Edward III: The play that gave us another line, this time about the autumn of ambivalence and spring of mattress.
The Comedy of Errors: Shakespeare's darkest tragedy.
Love's Labour's Lost: Some guys swear off of women for three years and sadly have no gay sex whatsoever. His worst work.
Love's Labour's Won: I made this up to follow the last one as a joke, but apparently Shakespeare beat me to it.
Richard II: Shakespeare's first proper sequel, but often considered a prequel because of how math worked in Shakespeare's native Victorian era of the 1750s.
Romeo and Juliet: The lead actress in Shakespeare's production was not allowed into the play because it contained nudity: Of her. From then on, Shakespeare's leading ladies were played by men. She still wasn't allowed to see them though, because they now contained more flopping naked dicks than were deemed appropriate (37).
A Midsummer Night's Dream: Based on a dream Shakespeare had one late winter day. And also Pyramus and Thisbe for some reason.
King John: The true tale of the invention of the toilet. The first play to include an audience "Splash Zone."
The Merchant of Venice: Least requested play at the ADL Theater for 400 years running.
The Merry Wives of Windsor: A play about why we fly flags at half mast during mourning. That's what Falstaff means right?
Much Ado About Nothing: Apparently "Nothing" was slang for vagina back then. Not unreality. The play is called "Much Ado About Pussy" and like half of it is sexual innuendo.
Julius Caesar: The play that popularized the line "Et Tu Brute?" This line is called a "Macaronic" line because it tastes like meringue.
As You Like It: His worst reviewed film.
Hamlet: Hamlet never really says "Alas Poor Yorick" in the play, the actual line is "Beam me up, Yorick."

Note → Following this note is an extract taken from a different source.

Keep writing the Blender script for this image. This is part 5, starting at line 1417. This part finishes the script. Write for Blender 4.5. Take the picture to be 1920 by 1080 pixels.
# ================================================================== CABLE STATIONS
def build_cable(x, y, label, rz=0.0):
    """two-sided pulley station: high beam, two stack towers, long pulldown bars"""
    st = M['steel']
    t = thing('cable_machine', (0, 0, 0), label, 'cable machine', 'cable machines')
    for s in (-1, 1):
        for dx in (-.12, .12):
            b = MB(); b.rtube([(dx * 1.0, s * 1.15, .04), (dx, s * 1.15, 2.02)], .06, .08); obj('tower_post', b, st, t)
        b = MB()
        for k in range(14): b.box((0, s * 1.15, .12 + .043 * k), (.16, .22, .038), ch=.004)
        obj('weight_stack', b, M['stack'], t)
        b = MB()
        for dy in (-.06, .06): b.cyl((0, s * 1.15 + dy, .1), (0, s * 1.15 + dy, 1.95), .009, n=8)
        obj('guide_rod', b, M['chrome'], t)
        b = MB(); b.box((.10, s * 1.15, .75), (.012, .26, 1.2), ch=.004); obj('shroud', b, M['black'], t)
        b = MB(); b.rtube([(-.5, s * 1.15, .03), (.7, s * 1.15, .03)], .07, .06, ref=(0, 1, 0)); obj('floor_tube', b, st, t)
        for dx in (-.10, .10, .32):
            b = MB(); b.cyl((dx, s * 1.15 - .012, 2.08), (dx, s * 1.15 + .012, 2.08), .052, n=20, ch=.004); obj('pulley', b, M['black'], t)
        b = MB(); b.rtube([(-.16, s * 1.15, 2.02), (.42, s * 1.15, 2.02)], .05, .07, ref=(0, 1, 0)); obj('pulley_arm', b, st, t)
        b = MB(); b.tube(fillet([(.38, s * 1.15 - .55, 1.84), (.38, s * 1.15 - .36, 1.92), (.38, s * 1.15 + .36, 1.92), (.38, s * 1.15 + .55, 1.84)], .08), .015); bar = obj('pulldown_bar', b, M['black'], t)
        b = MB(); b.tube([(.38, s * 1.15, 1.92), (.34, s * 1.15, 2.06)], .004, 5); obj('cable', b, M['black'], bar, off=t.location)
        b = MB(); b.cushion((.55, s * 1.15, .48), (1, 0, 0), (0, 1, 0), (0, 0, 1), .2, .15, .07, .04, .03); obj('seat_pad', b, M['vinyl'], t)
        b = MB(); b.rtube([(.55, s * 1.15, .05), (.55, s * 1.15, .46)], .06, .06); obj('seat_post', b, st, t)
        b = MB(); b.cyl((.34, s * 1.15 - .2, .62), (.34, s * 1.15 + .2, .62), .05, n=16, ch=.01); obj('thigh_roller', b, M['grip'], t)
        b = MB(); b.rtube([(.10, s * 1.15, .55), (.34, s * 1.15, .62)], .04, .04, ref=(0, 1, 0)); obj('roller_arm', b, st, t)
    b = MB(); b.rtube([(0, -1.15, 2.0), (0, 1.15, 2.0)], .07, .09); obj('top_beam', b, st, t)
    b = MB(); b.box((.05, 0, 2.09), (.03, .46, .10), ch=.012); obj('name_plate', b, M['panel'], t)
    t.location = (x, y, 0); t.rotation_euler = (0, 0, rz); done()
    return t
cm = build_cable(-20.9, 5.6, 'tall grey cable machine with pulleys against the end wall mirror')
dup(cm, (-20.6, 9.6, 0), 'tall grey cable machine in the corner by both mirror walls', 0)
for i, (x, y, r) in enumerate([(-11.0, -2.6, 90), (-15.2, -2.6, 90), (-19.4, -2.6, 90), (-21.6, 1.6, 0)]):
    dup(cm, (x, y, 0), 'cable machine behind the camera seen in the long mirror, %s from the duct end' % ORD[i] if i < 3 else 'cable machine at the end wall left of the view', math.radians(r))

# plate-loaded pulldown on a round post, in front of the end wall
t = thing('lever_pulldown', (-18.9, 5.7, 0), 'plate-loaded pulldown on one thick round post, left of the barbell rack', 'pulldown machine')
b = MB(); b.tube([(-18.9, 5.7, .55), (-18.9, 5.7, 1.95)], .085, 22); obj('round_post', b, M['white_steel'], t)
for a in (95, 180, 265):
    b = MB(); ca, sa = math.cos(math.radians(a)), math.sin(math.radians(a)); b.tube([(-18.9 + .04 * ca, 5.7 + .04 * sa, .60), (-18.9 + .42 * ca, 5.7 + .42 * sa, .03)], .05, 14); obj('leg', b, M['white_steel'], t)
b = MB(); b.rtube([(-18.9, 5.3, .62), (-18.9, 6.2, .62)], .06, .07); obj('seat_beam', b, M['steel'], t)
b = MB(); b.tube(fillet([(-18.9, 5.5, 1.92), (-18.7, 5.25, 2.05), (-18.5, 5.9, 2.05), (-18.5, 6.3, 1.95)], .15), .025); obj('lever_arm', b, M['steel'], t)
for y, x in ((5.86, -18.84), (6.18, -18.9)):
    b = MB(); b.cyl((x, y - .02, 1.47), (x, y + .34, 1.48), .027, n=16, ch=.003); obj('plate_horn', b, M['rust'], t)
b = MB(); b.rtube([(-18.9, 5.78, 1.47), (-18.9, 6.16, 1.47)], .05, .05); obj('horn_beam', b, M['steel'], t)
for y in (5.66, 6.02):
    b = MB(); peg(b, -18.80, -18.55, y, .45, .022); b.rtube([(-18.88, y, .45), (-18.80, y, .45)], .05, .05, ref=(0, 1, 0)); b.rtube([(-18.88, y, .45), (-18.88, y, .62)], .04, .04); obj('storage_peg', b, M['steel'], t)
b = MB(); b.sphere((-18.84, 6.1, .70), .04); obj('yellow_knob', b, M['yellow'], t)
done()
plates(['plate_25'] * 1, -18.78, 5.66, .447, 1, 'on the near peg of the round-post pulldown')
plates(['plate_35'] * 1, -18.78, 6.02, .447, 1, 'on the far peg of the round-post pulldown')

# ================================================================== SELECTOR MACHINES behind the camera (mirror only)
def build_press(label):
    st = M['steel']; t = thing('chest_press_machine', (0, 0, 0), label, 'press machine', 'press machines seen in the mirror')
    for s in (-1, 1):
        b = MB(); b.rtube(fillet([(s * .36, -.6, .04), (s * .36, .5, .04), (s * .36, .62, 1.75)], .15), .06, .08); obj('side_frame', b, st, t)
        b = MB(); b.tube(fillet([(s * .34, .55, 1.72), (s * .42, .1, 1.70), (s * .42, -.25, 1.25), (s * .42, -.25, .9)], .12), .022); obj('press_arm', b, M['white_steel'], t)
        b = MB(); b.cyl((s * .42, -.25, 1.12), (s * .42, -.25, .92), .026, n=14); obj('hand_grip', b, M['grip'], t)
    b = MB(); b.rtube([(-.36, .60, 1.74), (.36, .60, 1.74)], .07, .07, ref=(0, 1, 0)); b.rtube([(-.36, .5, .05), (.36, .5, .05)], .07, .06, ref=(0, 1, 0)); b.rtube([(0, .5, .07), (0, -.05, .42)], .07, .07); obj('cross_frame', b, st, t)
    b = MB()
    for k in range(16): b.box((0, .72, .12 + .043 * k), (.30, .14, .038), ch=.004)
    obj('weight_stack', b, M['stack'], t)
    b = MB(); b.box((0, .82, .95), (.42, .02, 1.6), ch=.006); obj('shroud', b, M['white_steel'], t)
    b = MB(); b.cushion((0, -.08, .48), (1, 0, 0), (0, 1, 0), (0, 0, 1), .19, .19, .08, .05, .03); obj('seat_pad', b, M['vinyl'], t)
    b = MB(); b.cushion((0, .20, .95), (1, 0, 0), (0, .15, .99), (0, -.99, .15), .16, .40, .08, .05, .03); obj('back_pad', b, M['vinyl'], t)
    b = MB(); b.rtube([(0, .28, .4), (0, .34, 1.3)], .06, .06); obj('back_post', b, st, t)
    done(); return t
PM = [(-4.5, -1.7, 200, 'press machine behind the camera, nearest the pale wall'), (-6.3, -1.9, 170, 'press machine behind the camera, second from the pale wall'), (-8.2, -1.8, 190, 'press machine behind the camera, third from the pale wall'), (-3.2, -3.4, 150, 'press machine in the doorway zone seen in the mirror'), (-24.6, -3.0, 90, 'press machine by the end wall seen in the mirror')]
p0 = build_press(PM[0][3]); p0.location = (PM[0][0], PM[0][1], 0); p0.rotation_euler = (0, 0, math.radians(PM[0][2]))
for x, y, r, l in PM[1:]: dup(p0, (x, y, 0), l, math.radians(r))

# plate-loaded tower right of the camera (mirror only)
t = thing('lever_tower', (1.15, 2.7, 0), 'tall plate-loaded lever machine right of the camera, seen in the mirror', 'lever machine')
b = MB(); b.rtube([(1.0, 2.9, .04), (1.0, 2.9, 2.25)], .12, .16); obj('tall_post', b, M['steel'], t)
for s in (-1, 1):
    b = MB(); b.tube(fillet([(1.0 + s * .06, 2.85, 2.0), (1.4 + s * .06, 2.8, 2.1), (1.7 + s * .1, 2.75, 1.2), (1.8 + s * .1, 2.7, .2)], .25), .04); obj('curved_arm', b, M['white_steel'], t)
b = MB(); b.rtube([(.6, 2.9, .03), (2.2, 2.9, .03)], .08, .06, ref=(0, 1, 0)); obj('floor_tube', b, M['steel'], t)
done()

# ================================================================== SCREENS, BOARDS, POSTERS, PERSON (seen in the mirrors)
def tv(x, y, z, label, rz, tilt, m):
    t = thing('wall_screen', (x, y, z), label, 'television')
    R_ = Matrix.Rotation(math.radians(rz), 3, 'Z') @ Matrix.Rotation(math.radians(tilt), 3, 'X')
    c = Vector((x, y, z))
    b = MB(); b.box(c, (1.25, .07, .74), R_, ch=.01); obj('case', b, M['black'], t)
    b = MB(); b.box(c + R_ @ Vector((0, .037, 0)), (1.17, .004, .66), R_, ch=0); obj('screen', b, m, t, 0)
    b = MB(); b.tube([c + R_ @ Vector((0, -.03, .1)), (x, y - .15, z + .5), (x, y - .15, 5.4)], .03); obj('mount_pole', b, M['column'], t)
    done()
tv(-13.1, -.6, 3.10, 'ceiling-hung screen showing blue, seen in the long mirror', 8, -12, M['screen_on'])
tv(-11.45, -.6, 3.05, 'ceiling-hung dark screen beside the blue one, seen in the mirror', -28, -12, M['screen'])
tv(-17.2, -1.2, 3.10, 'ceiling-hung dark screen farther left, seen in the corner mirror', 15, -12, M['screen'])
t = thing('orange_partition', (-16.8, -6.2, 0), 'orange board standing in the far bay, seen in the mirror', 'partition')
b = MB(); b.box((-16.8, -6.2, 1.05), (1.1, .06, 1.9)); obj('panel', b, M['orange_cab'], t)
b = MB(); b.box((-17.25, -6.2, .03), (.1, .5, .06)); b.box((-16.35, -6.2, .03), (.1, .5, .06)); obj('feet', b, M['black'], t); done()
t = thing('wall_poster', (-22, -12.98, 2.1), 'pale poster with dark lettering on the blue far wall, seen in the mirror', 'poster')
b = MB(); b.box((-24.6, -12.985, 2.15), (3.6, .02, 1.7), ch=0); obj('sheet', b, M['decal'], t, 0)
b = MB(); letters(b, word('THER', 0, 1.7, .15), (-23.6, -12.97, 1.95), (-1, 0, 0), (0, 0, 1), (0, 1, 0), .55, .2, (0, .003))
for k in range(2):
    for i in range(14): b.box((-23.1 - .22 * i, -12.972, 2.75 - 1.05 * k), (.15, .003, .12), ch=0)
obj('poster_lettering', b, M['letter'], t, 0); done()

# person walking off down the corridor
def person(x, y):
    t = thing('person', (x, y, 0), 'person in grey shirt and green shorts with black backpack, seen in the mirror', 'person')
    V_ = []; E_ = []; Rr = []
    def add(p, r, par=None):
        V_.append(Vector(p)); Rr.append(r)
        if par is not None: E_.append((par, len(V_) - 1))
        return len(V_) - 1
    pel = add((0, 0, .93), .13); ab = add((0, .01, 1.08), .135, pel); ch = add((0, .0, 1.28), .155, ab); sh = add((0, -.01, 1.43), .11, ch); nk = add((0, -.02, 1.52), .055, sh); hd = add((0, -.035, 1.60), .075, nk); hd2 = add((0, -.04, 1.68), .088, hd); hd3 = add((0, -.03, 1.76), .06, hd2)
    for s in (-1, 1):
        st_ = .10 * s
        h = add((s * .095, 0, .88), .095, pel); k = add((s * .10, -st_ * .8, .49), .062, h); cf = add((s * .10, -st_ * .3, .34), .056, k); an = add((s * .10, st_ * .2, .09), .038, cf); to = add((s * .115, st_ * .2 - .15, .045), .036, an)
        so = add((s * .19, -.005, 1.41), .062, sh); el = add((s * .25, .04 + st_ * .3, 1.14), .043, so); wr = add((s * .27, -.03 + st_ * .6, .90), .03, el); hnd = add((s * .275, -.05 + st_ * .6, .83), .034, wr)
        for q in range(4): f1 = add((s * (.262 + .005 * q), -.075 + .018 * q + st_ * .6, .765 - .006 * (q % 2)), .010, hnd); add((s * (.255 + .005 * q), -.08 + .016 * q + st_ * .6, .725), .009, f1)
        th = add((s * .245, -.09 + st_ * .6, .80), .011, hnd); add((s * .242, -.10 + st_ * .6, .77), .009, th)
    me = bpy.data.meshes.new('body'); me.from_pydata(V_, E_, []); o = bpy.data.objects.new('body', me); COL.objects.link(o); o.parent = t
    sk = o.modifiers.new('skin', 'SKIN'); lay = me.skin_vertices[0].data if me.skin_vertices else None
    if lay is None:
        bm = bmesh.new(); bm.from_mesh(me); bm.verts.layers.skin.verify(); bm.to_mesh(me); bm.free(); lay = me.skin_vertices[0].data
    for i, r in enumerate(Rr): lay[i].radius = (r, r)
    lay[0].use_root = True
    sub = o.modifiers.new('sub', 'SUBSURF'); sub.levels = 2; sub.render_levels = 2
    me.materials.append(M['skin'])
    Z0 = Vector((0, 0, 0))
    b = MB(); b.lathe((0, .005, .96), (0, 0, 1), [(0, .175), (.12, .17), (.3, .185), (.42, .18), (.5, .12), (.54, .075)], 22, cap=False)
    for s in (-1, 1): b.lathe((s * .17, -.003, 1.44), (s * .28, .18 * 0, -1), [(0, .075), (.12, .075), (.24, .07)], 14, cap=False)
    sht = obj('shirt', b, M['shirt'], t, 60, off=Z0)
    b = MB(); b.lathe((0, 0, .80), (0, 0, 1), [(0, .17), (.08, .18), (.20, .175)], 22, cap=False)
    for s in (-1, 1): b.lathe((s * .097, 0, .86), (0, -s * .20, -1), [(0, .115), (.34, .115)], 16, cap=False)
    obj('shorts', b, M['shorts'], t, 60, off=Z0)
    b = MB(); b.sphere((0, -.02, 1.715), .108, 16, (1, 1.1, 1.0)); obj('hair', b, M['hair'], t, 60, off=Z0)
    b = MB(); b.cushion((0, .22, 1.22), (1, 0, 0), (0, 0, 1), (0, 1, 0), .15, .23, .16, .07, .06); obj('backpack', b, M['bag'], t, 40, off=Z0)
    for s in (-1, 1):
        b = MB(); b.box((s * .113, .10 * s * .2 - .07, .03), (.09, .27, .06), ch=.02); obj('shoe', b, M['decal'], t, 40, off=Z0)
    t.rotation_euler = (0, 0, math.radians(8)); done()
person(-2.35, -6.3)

Twelfth Night: A play written about Shakespeare's regret that his wife Anne Hathaway was not a guy. She would later be played by Anne Hathaway. I wonder if she bought a second bed with her earnings...
Troilus and Cressida: A bunch of Greeks bring gifts.
Measure for Measure: The story of how measurements were first based on the King's finger (inch) foot (foot) arm (yard) and after his execution, intestine (teu).
Othello: Shakespeare's take on race relations, which involved several people who changed from black to white and vice versa depending on who surrounded them in a line. This play would become the inspiration for the popular board game, "Go."
All's Well That Ends Well: Shakespeare's most gruesome ending ever, in which everyone is chopped up and thrown in a... Cistern.
King Lear: The tale of a king who couldn't stop staring at people.
Timon of Athens: The story of a man who spends all his money on sycophants and ends up living in a cave, but never loses his faith in people. Nah just kidding he also gets herpes.
Pumba of Athens: This was a stupid joke and I can't think of a good punchline. Please write yours in the notes.
Macbeth: The coolest level in the original Star Fox for Super Nintendo. Not unreality.
Antony and Cleopatra: The story of Marc Antony and his duet "No Me Ames" with Jennifer Lopez.
Pericles, Prince of Tyre: The story of the first tire salesman in England, who went out of business because the wheel was not invented until long after Shakespeare died.
Coriolanus: Ever have a friend who's a dick about something he's wrong about and then changes his mind and becomes an even bigger dick now that he agrees with you? This is That: The Play.
The Winter's Tale: A story about a bear that's hibernated in a cave for the season and now has to pursue an exit.
Cymbeline: The story of how a printer messed up the name Innogen and now we have an actor named "Imogen Poots" as a result.
The Tempest: Shakespeare's adaptation of playwright Cyril Hume's "Forbidden Planet."
Cardenio: Shakespeare's bootleg of Man of La Mancha by Cervantes, which was like two years old at the time this was made. It was hit by an early form of YouTube's copyright algorithm and is now lost.
Henry VIII: Shakespeare's only musical, which was so repetitious it alienated everyone, ended his career, and was never performed again, except by hermits.